Quando è deflagrato il famigerato – e amato dalle cronache – scandalo del ‘sistema Siena’, la prima e più frequente accusa che è stata mossa, alla città e ai cittadini, ai mezzi di comunicazione, agli osservatori, è stata quella della ‘collusione’. Il nostro reato – e dico nostro, che sono cittadina e giornalista pure io – è stato evidente fin da subito: mancato controllo. Non abbiamo guardato; non abbiamo ascoltato; non abbiamo letto le situazioni. Abbiamo accettato passivamente, supinamente, gli accadimenti. La spartizione delle poltrone, le scalate al potere, i cambiamenti nell’orizzonte socio-economico cittadino. Gli intrighi, i voti di scambio e lo scambio di favori.

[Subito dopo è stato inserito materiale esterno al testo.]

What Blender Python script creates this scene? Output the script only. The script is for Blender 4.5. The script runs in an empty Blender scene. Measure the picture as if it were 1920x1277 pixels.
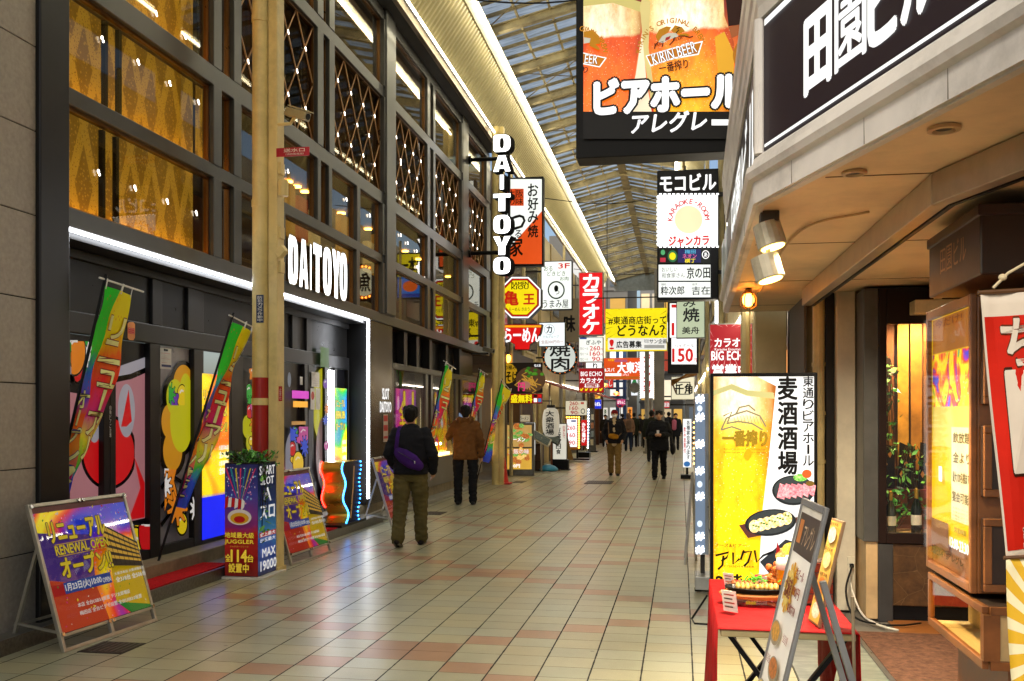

Non siamo stati abbastanza ‘cani da guardia’.
E ora è facile dire che questo non è accaduto perché il benessere c’era per tutti (ma il benessere c’era davvero per tutti…). Perché la città restava saldamente da un ventennio in testa a tutte le classifiche della qualità della vita. Perché c’era un ateneo gioiello, lanciato per diventare una ‘piccola Oxford italiana’. Un Policlinico universitario d’avanguardia, dove arrivavano pazienti da tutto il mondo (e, in alcuni reparti specialistici, arrivano ancora). Un’Accademia prestigiosa come la Chigiana, tesori dell’arte antica che ci invidiano ovunque come la Maestà di Duccio, uno dei primi centri d’arte contemporanea d’Europa (il fu Palazzo delle Papesse).
E’ facile dirlo. Ma forse è vero. Non abbiamo osservato abbastanza, non abbiamo denunciato, non abbiamo scoperchiato la pentola delle nefandezze. E forse nemmeno credevamo che le nefandezze fossero arrivate a questo punto.
Oggi però le cose sono diverse. Lo scandalo è esploso con una violenza inaspettata e il suicidio di David Rossi, capo dell’area comunicazione di Banca Monte dei Paschi, ha segnato una notte destinata a cambiare per sempre la storia moderna di questa città. A fare da spartiacque tra un prima – quando sembrava forse ancora possibile continuare a ignorare – e un dopo in cui svegliarsi dalla fiaba, dal sogno, dall’irrealtà è non solo necessario, ma inevitabile. E, forse, anche tardi.
Allora la nostra prima responsabilità – di cittadini, prima ancora che di giornalisti – è cambiare passo: essere lucidi abbastanza, essere razionali abbastanza per leggere oggi le situazioni, comprendere gli scenari, contribuire al dibattito, immaginare il futuro. E’ mettere da parte i fanatismi e il tifo, rinunciando a sparare contro tutto ciò che si muove, rinunciando a inventarsi responsabilità per scaricarle altrove, secondo dove soffia il vento.
La nostra responsabilità – nostra, della città – è riflettere anziché urlare, pensare anziché prendere le parti di qualcuno, immaginare soluzioni anziché rimestare gli errori e gli avvertimenti, lanciati nel pozzo come cassandre ignorate. Oggi non serve dire io l’avevo detto. Non serve dire io non c’ero – che in parecchi casi, inoltre, è una menzogna. Oggi non serve nemmeno dire ce lo meritiamo. Avremmo potuto fare, vedere, discutere, cambiare.
Non lo abbiamo fatto. Cominciamo adesso. Con il cuore, sì. Ma soprattutto con il cervello.
Con poca lingua e tanta misura. Buon lavoro, a tutti noi.